Safeguarding cross-border data

The world of business now relies on cross-border data transfers in a way that would be unrecognisable to a technologist from just 20 years ago. Advances in technology have enabled data to be moved rapidly and stored indefinitely, which has delivered a host of business and user benefits allowing the global distribution of work and knowledge, 24-hour business operations and convenience for users and customers.

However, this reliance on data has also increased the risk businesses face from security breaches or loss of information, particularly as data moves across institutional and geographic boundaries. At the same time, regulations concerning the transfer of information and privacy have become much more commonplace, typically forbidding or restricting cross-border transfers unless certain conditions have been met.

To protect data effectively when engaging in cross-border transactions, organisations need to consider the lifecycle of that information and ensure implementation of security measures is integral to each stage of the cycle:

CAPTURE/CREATE

How businesses receive data will affect how they deal with it. Commonly accepted, safe methods of receipt include website capture using secure socket layer technology; file transfer using a secure file transfer program, virtual private network or file encryption; or physical transfers using a secure media room to image and ingest the data, supplemented by background checks on personnel.

INDEX AND CLASSIFY

Identification of the type of data that is being acquired is important. Is it personally identifiable information (PII), an image or a document and, if so, what type? These are treated differently under foreign data privacy regulations.

STORE/MANAGE

How the data will be stored affects what protection controls are required. If the data is PII or potentially PII, then there could be a legal requirement to store it in a disk-based encryption format and encrypt back-up copies of the data.

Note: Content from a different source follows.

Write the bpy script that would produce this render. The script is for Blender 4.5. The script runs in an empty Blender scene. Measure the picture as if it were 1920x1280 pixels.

To protect data effectively when engaging in cross-border transactions, organisations need to ensure implementation of security measures is integral to each stage of the cycle

RETRIEVE/PUBLISH

Once a business has securely transferred data across the border, it must make it available for use. This will require encryption at every stage of the process, leveraging encryption-key management to prevent decryption in countries to which that data must not be transferred and controlling access to systems that critical data may traverse, such as network paths.

PROCESS

Data must only be used for authorised purposes and in compliance with applicable laws. Application controls and metadata-tagging generated during the index may be used here.

ARCHIVE

When the data is no longer needed for production purposes, it must be stored in compliance with the company’s data retention policy and applicable legal requirements. Issues to consider include whether backup occurs on-site or off-site and whether these cross international borders. Are the back-ups governed by other countries’ privacy and data protection laws?

DESTROY

Protected data, including archives, files, physical copies and any other versions created during the lifecycle of the data, needs to be rendered unusable, unless there is an exception to the rule, such as data subject to legal holds and disclosure requests.

Even once robust policies and processes have been put in place, organisations need to remain continuously vigilant, ensuring they monitor regulatory changes and stay up to date with frameworks such as ISO 27001. They must also develop strong incident-handling and remediation policies to cope with any potential breaches, and ensure these can handle cases which have cross-border or inter-jurisdictional ramifications.

Although much discussion has occurred around the creation of international standards for data security and privacy controls, a true international set of standards has not yet been developed.

Until that happens, meaningful protections for data, both domestic and international, will remain an issue for organisations of all kinds and sizes. Those conducting business internationally, contracting with international vendors or hosting data with international data centre providers must develop effective strategies to meet their current and future obligations.